The Government is looking to save money in the welfare field, as much as anywhere else. The costs of welfare policy are not so much the costs of providing welfare services as those associated with the sheer volume of the benefits paid out. The options for making savings in the short term are limited:
- Moving people off benefit into work at a faster rate would help, but the economic circumstances are not hugely advantageous for doing so.
- Cutting the amount of benefit paid to each claimant would help, but the political cost of brazenly doing that in the short term are considerable. A less overt and contentious strategy might be to link the uprating of benefits to CPI rather than RPI, which will typically mean that over time their real value declines. That policy’s in place.
- Similarly contentious would be the third option: implementing more restrictive criteria for entry to the welfare system. The problem with this option is that it looks a lot like abandoning the unfortunate to penury.
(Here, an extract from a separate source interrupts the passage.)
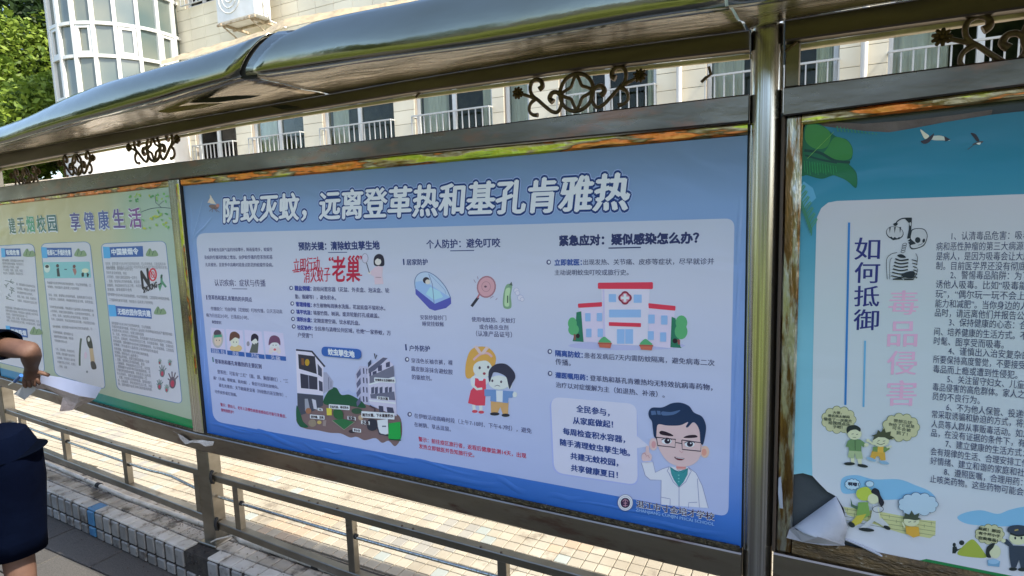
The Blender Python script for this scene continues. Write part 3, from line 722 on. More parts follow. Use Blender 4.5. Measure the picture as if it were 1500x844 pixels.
a.text('登革热：可能有“三红”（面、颈、胸部潮红）、“三', (128, 508), (588, 570), T1); a.text('痛”（头痛、眼眶痛、肌肉痛），重症可出现出血倾向。', (102, 548), (525, 610), T1)
a.text('基孔肯雅热：关节剧痛更显著（持续数月甚至数年），', (138, 596), (577, 663), T1); a.text('可伴皮疹或红斑痛。', (112, 637), (255, 660), T1)
a = art(pA, 'warning_lettering').fr(290, 430, 4.443)
a.text('警示：婴幼儿、老年人及慢性病患者感染后可能引发重症，', (148, 722), (575, 800), (132, 44, 84), bold=.03); a.text('需特别防护！', (152, 757), (235, 773), (132, 44, 84), bold=.03)
# four small faces
capt = ['突发高热、寒战', '皮疹', '关节痛', '头痛']
boxes = [((85, 222), (172, 232), (180, 366), (88, 356)), ((183, 230), (292, 240), (302, 382), (194, 370)), ((303, 236), (415, 248), (432, 398), (315, 383)), ((428, 243), (556, 258), (572, 410), (443, 396))]
for k, bx in enumerate(boxes):
    a = art(pA, 'symptom_drawing').fr(290, 430, 4.443)
    a.poly(bx, (170, 176, 206)); cx = (bx[0][0]+bx[1][0]+bx[2][0]+bx[3][0])/4; cy = (bx[0][1]+bx[2][1])/2+2
    if k == 0: a.ell(cx-1, cy, 36, 58, (150, 156, 160)); a.ell(cx, cy+10, 24, 34, (206, 172, 160)); a.ell(cx-3, cy-38, 24, 22, (70, 62, 78)); a.poly([(cx-26, cy-24), (cx+24, cy-30), (cx+27, cy-14), (cx-26, cy-8)], (62, 140, 118))
    if k == 1: a.ell(cx+6, cy+48, 40, 24, (206, 164, 120)); a.ell(cx-2, cy+5, 28, 34, (220, 190, 180)); a.smooth([(cx-36, cy), (cx-30, cy-48), (cx, cy-60), (cx+28, cy-40), (cx+28, cy-14), (cx, cy-22), (cx-22, cy-6)], (86, 62, 56))
    if k == 2: a.poly([(cx-30, cy+66), (cx-10, cy), (cx+30, cy), (cx+24, cy+68)], (74, 84, 82)); a.ell(cx+4, cy-14, 21, 26, (216, 190, 188)); a.smooth([(cx-18, cy-8), (cx-16, cy-46), (cx+6, cy-58), (cx+28, cy-40), (cx+26, cy-6), (cx+10, cy-26)], (34, 30, 50)); a.ell(cx-38, cy+8, 10, 16, (120, 124, 140))
    if k == 3: a.ell(cx, cy+20, 32, 32, (222, 190, 196)); a.smooth([(cx-38, cy+8), (cx-30, cy-42), (cx, cy-56), (cx+32, cy-38), (cx+38, cy+8), (cx+18, cy-8), (cx-16, cy-8)], (92, 62, 92)); a.ell(cx-22, cy+42, 14, 24, (214, 180, 186), rot=20); a.ell(cx+26, cy+42, 14, 24, (214, 180, 186), rot=-20); a.ell(cx+2, cy+36, 9, 8, (190, 90, 100))
    for q in (-9, 10): a.ell(cx+q, cy+8, 3, 3.5, (50, 40, 52), 8)
    p0 = (bx[3][0]-3, bx[3][1]); p1 = (bx[2][0]+2, bx[2][1]); a.poly([p0, p1, (p1[0]+2, p1[1]+29), (p0[0]+3, p0[1]+29)], (44, 84, 152))
    a.text(capt[k], (p0[0]+(8 if k == 0 else 36), p0[1]+16), (p1[0]-(8 if k == 0 else 36), p1[1]+15), (170, 180, 204), bold=.01, h=.022)
# column 2
a = art(pA, 'heading_lettering').fr(420, 350, 5.629)
a.text('预防关键：清除蚊虫孳生地', (100, 62), (766, 52), NAVY, bold=.04); a.line([(343, 112), (500, 110)], 6, NAVY)
a = art(pA, 'red_slogan_lettering', .0014).fr(420, 350, 5.629)
a.text('立即行动', (58, 225), (272, 204), RED, bold=.022, h=.066); a.text('消灭蚊子', (142, 306), (360, 290), RED, bold=.022, h=.066)
a.text('“', (352, 190), (388, 188), RED, bold=.03, h=.06); a.text('老巢', (378, 252), (606, 245), RED, bold=.026, h=.112); a.text('”', (592, 180), (622, 178), RED, bold=.03, h=.06)
a.line([(48, 262), (150, 242), (100, 252)], 8, RED); a.line([(560, 300), (625, 300)], 9, RED)
a = art(pA, 'girl_with_racket_drawing').fr(420, 350, 5.629)
a.smooth([(722, 215), (724, 150), (760, 124), (798, 145), (806, 215), (770, 225)], (34, 34, 50)); a.ell(755, 188, 26, 28, (216, 184, 186)); a.smooth([(728, 180), (735, 150), (765, 140), (792, 160), (770, 168), (748, 162)], (34, 34, 50))
a.poly([(686, 285), (690, 272), (730, 232), (760, 222), (796, 232), (790, 300), (800, 372), (728, 376), (722, 310), (700, 298)], (198, 168, 184)); a.line([(735, 316), (780, 318)], 4, (120, 96, 110)); a.ell(684, 280, 12, 10, (216, 184, 186))
a.ell(648, 160, 24, 38, (164, 172, 196)); a.ring(648, 160, 25, 39, 4, (110, 112, 130)); a.line([(660, 198), (684, 278)], 7, (66, 66, 84))
a = art(pA, 'body_lettering').fr(420, 350, 5.629)
def bullet(a, x, y, r): a.ell(x, y, r, r*1.12, (60, 66, 110), 14); a.ell(x+r*.12, y-r*.05, r*.52, r*.62, (182, 192, 222), 12)
for x, y in ((38, 405), (47, 533), (50, 600), (54, 660), (60, 722)): bullet(a, x, y, 16)
DB = (52, 66, 140)
a.text('翻盆倒罐：', (68, 406), (205, 410), DB, bold=.04); a.text('清除闲置容器（花盆、外卖盒、泡沫盒、轮', (218, 412), (848, 426), T1, bold=.02)
a.text('胎、瓶罐等），避免积水。', (72, 474), (408, 486), T1, bold=.02)
a.text('管理绿植：', (78, 537), (208, 545), DB, bold=.04); a.text('水生植物每周换水洗瓶，花盆底盘不留积水。', (220, 546), (815, 572), T1, bold=.02)
a.text('填平坑洼：', (82, 600), (208, 608), DB, bold=.04); a.text('填塞竹筒、树洞，废弃轮胎打孔或遮盖。', (222, 609), (765, 634), T1, bold=.02)
a.text('清积水盘：', (85, 661), (210, 670), DB, bold=.04); a.text('定期清理空调、饮水机托盘。', (226, 672), (605, 694), T1, bold=.02)
a.text('社区协作：', (90, 728), (216, 736), DB, bold=.04); a.text('全民参与清理公共区域，杜绝“一家养蚊，万', (232, 738), (860, 776), T1, bold=.02)
a.text('户受害”！', (94, 791), (215, 798), T1, bold=.02)
# street scene
a = art(pA, 'street_drawing').fr(425, 500, 5.114)
a.smooth([(55, 560), (150, 500), (250, 450), (420, 470), (560, 470), (700, 520), (820, 560), (838, 700), (790, 785), (740, 745), (690, 760), (640, 725), (560, 740), (500, 715), (450, 720), (380, 690), (300, 685), (200, 665), (120, 655), (60, 620)], (100, 88, 92))
a.poly([(345, 400), (360, 355), (378, 352), (378, 380), (420, 372), (440, 360), (470, 385), (500, 380), (520, 470), (345, 460)], (140, 160, 200))
a.smooth([(250, 460), (270, 400), (310, 350), (350, 350), (385, 400), (440, 398), (490, 420), (550, 460), (560, 500), (420, 480), (300, 480)], (28, 74, 56))
a.poly([(243, 232), (275, 232), (325, 300), (322, 352), (250, 392)], (134, 144, 170)); a.line([(290, 270), (292, 360)], 6, (90, 98, 124)); a.line([(308, 300), (308, 345)], 5, (90, 98, 124))
a.poly([(44, 62), (165, 78), (252, 186), (250, 404), (55, 386)], (176, 184, 208)); a.line([(46, 64), (165, 76), (262, 190)], 13, (44, 48, 66))
a.poly([(62, 96), (188, 112), (202, 245), (68, 205)], (44, 46, 60)); a.poly([(85, 125), (105, 128), (108, 180), (88, 176)], (104, 74, 52)); a.ell(130, 158, 17, 26, (150, 128, 44))
a.poly([(208, 168), (240, 205), (242, 268), (212, 250)], (60, 66, 86)); a.poly([(78, 240), (206, 268), (208, 362), (84, 350)], (46, 50, 68)); a.line([(140, 255), (144, 355)], 5, (120, 128, 150)); a.poly([(217, 292), (245, 305), (248, 376), (220, 368)], (56, 62, 84))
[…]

That might not sit too comfortably on the news grid.
- So that leaves only one other strategy to save money: to sanction claimants for failing to conform to the rules and as a consequence remove their entitlement to benefit. This is a less visible approach to constraining the welfare bill and, conveniently, talk of “sanctioning” carries with it the implication that the claimant is somehow at fault.
So, if there is pressure coming down from the top to save money, and targets are set for delivering savings, what is going to happen? If your job hangs on meeting those targets – and the very nature of your job makes it only too clear the consequences and conditions of unemployment – what are you going to do? Even if you know it is immoral to look to sanction easy targets, might not your instinct to self-preservation kick in at some point and you make the decision to take the low road? The Conservatives, being firm believers in self-interest as the wellspring of human motivation, should not only expect this but, presumably, find it unexceptional.
The Department might argue that this isn’t what they intended at all. No one has been directed to pick on the vulnerable. There was no intention to create a climate of fear. Arguments will no doubt be made about an unfortunate uncoupling of policy and implementation: with the DWP setting policy and Jobcentre Plus as the Executive Agency not quite taking forward the spirit of that policy.
But if the imperative to save money is perceived to be absolutely overriding, and the consequences for individual members of staff of failing to do so are dire, then such arguments lack credibility. Ian Duncan-Smith and the DWP may not be pulling the trigger, but it doesn’t mean they didn’t load the gun. And the consequences for the vulnerable stand as an indictment of current policy positions.